9The magistrate erred by failing to require the prosecutor to present the prosecution case against the applicant, including evidence in an admissible form.
10The magistrate erred by failing to explain to the applicant the proper and correct procedure by which hearings should be conducted and by failing to give the applicant a reasonable opportunity to present her defence in her own way.
Outcome of the motion
For the reasons I have given the finding that the charge was proved will be quashed and the conviction, fine and order for costs will be set aside.

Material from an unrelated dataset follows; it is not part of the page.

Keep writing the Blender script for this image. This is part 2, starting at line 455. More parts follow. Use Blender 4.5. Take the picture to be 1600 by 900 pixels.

Counsel for the applicant submitted that the complaint should not be remitted to a magistrate for rehearing. He pointed to the fact that the charge was not a serious one and the penalty imposed was only a fine of $350. He referred to the inconvenience and expense of bringing a motion to review for the purpose of rectifying what was clearly an injustice. He argued that the prosecutor should have been more assertive with the magistrate and should have pointed out the need for evidence. He referred to the closing paragraphs in the judgment of Zeeman J in Burston v Brooks unreported A91/1996, [1996] TASSC 152.
I do not think that this case bears comparison with Burston v Brooks. In that case the judge was concerned that the prosecution had been conducted inappropriately; that the prosecutor failed to discharge a duty to call material witnesses; that the applicant was denied a fair trial by the actions of the prosecutor; and that it would not be just to put the applicant at risk again in circumstances where the prosecution would be given the opportunity of conducting its case differently to remedy weaknesses found by the learned judge in its case.
I have little criticism of the prosecutor in this case. She was not a legal practitioner. The handling of the case was removed from her by the magistrate who should bear the blame for the miscarriage of justice that occurred.
Both parties were entitled to a hearing in accordance with the law. They have not yet had one. There will be an order that the complaint be retried by a different magistrate.